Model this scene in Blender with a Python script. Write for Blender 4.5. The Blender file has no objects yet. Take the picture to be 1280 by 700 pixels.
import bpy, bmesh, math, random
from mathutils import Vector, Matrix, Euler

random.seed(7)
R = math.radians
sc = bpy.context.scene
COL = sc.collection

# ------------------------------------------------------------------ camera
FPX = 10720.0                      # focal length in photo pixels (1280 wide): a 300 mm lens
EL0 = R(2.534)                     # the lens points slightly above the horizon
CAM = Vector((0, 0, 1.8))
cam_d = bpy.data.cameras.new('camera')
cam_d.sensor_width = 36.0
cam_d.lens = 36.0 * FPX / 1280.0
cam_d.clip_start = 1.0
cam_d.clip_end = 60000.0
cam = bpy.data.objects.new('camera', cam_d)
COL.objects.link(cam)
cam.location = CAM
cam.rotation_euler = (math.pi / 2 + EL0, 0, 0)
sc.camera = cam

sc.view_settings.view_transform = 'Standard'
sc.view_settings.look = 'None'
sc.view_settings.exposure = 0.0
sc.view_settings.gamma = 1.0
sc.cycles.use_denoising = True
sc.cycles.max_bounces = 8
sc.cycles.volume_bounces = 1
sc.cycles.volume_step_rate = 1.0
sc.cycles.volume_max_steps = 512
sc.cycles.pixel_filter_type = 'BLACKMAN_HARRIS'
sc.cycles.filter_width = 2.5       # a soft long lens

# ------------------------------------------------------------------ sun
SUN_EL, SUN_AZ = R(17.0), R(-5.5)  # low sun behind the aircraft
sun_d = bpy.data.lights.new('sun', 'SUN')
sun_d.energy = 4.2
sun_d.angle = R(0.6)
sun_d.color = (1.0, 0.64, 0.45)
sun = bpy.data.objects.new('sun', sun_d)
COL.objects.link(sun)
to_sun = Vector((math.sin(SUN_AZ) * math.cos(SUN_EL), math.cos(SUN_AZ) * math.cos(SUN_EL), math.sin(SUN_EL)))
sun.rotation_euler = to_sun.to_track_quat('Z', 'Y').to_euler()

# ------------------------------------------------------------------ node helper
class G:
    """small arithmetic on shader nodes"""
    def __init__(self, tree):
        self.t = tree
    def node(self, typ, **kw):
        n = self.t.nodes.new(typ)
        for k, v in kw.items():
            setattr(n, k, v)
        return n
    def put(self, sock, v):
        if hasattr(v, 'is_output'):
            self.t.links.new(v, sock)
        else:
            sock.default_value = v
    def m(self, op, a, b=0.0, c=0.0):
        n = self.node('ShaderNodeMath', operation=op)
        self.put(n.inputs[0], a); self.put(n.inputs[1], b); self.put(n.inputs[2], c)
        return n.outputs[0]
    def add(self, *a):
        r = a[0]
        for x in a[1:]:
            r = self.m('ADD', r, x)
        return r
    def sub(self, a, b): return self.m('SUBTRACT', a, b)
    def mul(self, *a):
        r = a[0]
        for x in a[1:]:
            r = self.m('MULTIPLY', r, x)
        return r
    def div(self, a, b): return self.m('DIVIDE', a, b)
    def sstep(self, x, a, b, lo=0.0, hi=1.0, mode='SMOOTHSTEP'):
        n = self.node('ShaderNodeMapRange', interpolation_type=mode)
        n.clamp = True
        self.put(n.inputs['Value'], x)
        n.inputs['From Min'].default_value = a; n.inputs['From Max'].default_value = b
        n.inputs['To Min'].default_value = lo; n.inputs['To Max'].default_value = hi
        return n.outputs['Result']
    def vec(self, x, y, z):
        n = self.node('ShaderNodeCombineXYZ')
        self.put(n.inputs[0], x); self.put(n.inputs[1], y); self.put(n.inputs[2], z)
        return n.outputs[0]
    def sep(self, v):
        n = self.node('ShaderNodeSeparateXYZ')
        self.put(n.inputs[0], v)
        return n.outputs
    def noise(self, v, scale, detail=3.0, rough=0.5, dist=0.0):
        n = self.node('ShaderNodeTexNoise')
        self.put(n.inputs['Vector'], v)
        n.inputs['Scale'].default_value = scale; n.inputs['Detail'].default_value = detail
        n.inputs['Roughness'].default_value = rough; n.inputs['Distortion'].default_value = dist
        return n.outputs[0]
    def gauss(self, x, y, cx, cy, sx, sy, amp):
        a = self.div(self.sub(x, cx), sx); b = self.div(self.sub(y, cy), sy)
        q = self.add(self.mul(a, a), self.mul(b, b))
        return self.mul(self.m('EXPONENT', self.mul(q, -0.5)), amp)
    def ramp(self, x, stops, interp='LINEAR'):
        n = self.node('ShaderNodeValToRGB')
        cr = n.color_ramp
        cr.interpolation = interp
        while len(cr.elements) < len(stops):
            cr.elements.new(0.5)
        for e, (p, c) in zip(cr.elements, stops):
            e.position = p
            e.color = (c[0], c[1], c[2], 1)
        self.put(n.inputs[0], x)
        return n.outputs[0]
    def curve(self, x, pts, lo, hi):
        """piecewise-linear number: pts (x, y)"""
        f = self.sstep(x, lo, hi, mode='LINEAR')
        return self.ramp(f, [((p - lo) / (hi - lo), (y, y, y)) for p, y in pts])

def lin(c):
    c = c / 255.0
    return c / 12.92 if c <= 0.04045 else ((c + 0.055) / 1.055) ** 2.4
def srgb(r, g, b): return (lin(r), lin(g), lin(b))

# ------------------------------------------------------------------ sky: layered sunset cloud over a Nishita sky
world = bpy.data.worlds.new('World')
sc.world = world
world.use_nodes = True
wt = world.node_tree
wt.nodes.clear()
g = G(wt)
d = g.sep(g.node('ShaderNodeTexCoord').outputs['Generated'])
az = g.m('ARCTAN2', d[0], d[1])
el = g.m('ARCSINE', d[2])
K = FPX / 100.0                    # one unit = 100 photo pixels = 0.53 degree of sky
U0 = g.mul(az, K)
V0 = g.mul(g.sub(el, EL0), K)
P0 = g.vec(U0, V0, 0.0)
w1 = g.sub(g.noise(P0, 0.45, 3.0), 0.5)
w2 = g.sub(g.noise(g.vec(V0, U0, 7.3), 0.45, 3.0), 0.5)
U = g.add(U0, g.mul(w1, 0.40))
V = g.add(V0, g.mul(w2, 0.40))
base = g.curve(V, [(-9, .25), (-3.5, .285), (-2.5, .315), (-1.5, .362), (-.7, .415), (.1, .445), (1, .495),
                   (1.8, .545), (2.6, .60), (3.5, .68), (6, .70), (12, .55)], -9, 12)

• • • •

Reproduce the material verbatim, line by line.

Model this scene in Blender with a Python script. Write for Blender 4.5. The Blender file has no objects yet. Take the picture to be 1280 by 700 pixels.
import bpy, bmesh, math, random
from mathutils import Vector, Matrix, Euler

random.seed(7)
R = math.radians
sc = bpy.context.scene
COL = sc.collection

# ------------------------------------------------------------------ camera
FPX = 10720.0                      # focal length in photo pixels (1280 wide): a 300 mm lens
EL0 = R(2.534)                     # the lens points slightly above the horizon
CAM = Vector((0, 0, 1.8))
cam_d = bpy.data.cameras.new('camera')
cam_d.sensor_width = 36.0
cam_d.lens = 36.0 * FPX / 1280.0
cam_d.clip_start = 1.0
cam_d.clip_end = 60000.0
cam = bpy.data.objects.new('camera', cam_d)
COL.objects.link(cam)
cam.location = CAM
cam.rotation_euler = (math.pi / 2 + EL0, 0, 0)
sc.camera = cam

sc.view_settings.view_transform = 'Standard'
sc.view_settings.look = 'None'
sc.view_settings.exposure = 0.0
sc.view_settings.gamma = 1.0
sc.cycles.use_denoising = True
sc.cycles.max_bounces = 8
sc.cycles.volume_bounces = 1
sc.cycles.volume_step_rate = 1.0
sc.cycles.volume_max_steps = 512
sc.cycles.pixel_filter_type = 'BLACKMAN_HARRIS'
sc.cycles.filter_width = 2.5       # a soft long lens

# ------------------------------------------------------------------ sun
SUN_EL, SUN_AZ = R(17.0), R(-5.5)  # low sun behind the aircraft
sun_d = bpy.data.lights.new('sun', 'SUN')
sun_d.energy = 4.2
sun_d.angle = R(0.6)
sun_d.color = (1.0, 0.64, 0.45)
sun = bpy.data.objects.new('sun', sun_d)
COL.objects.link(sun)
to_sun = Vector((math.sin(SUN_AZ) * math.cos(SUN_EL), math.cos(SUN_AZ) * math.cos(SUN_EL), math.sin(SUN_EL)))
sun.rotation_euler = to_sun.to_track_quat('Z', 'Y').to_euler()

# ------------------------------------------------------------------ node helper
class G:
    """small arithmetic on shader nodes"""
    def __init__(self, tree):
        self.t = tree
    def node(self, typ, **kw):
        n = self.t.nodes.new(typ)
        for k, v in kw.items():
            setattr(n, k, v)
        return n
    def put(self, sock, v):
        if hasattr(v, 'is_output'):
            self.t.links.new(v, sock)
        else:
            sock.default_value = v
    def m(self, op, a, b=0.0, c=0.0):
        n = self.node('ShaderNodeMath', operation=op)
        self.put(n.inputs[0], a); self.put(n.inputs[1], b); self.put(n.inputs[2], c)
        return n.outputs[0]
    def add(self, *a):
        r = a[0]
        for x in a[1:]:
            r = self.m('ADD', r, x)
        return r
    def sub(self, a, b): return self.m('SUBTRACT', a, b)
    def mul(self, *a):
        r = a[0]
        for x in a[1:]:
            r = self.m('MULTIPLY', r, x)
        return r
    def div(self, a, b): return self.m('DIVIDE', a, b)
    def sstep(self, x, a, b, lo=0.0, hi=1.0, mode='SMOOTHSTEP'):
        n = self.node('ShaderNodeMapRange', interpolation_type=mode)
        n.clamp = True
        self.put(n.inputs['Value'], x)
        n.inputs['From Min'].default_value = a; n.inputs['From Max'].default_value = b
        n.inputs['To Min'].default_value = lo; n.inputs['To Max'].default_value = hi
        return n.outputs['Result']
    def vec(self, x, y, z):
        n = self.node('ShaderNodeCombineXYZ')
        self.put(n.inputs[0], x); self.put(n.inputs[1], y); self.put(n.inputs[2], z)
        return n.outputs[0]
    def sep(self, v):
        n = self.node('ShaderNodeSeparateXYZ')
        self.put(n.inputs[0], v)
        return n.outputs
    def noise(self, v, scale, detail=3.0, rough=0.5, dist=0.0):
        n = self.node('ShaderNodeTexNoise')
        self.put(n.inputs['Vector'], v)
        n.inputs['Scale'].default_value = scale; n.inputs['Detail'].default_value = detail
        n.inputs['Roughness'].default_value = rough; n.inputs['Distortion'].default_value = dist
        return n.outputs[0]
    def gauss(self, x, y, cx, cy, sx, sy, amp):
        a = self.div(self.sub(x, cx), sx); b = self.div(self.sub(y, cy), sy)
        q = self.add(self.mul(a, a), self.mul(b, b))
        return self.mul(self.m('EXPONENT', self.mul(q, -0.5)), amp)
    def ramp(self, x, stops, interp='LINEAR'):
        n = self.node('ShaderNodeValToRGB')
        cr = n.color_ramp
        cr.interpolation = interp
        while len(cr.elements) < len(stops):
            cr.elements.new(0.5)
        for e, (p, c) in zip(cr.elements, stops):
            e.position = p
            e.color = (c[0], c[1], c[2], 1)
        self.put(n.inputs[0], x)
        return n.outputs[0]
    def curve(self, x, pts, lo, hi):
        """piecewise-linear number: pts (x, y)"""
        f = self.sstep(x, lo, hi, mode='LINEAR')
        return self.ramp(f, [((p - lo) / (hi - lo), (y, y, y)) for p, y in pts])

def lin(c):
    c = c / 255.0
    return c / 12.92 if c <= 0.04045 else ((c + 0.055) / 1.055) ** 2.4
def srgb(r, g, b): return (lin(r), lin(g), lin(b))

# ------------------------------------------------------------------ sky: layered sunset cloud over a Nishita sky
world = bpy.data.worlds.new('World')
sc.world = world
world.use_nodes = True
wt = world.node_tree
wt.nodes.clear()
g = G(wt)
d = g.sep(g.node('ShaderNodeTexCoord').outputs['Generated'])
az = g.m('ARCTAN2', d[0], d[1])
el = g.m('ARCSINE', d[2])
K = FPX / 100.0                    # one unit = 100 photo pixels = 0.53 degree of sky
U0 = g.mul(az, K)
V0 = g.mul(g.sub(el, EL0), K)
P0 = g.vec(U0, V0, 0.0)
w1 = g.sub(g.noise(P0, 0.45, 3.0), 0.5)
w2 = g.sub(g.noise(g.vec(V0, U0, 7.3), 0.45, 3.0), 0.5)
U = g.add(U0, g.mul(w1, 0.40))
V = g.add(V0, g.mul(w2, 0.40))
base = g.curve(V, [(-9, .25), (-3.5, .285), (-2.5, .315), (-1.5, .362), (-.7, .415), (.1, .445), (1, .495),
                   (1.8, .545), (2.6, .60), (3.5, .68), (6, .70), (12, .55)], -9, 12)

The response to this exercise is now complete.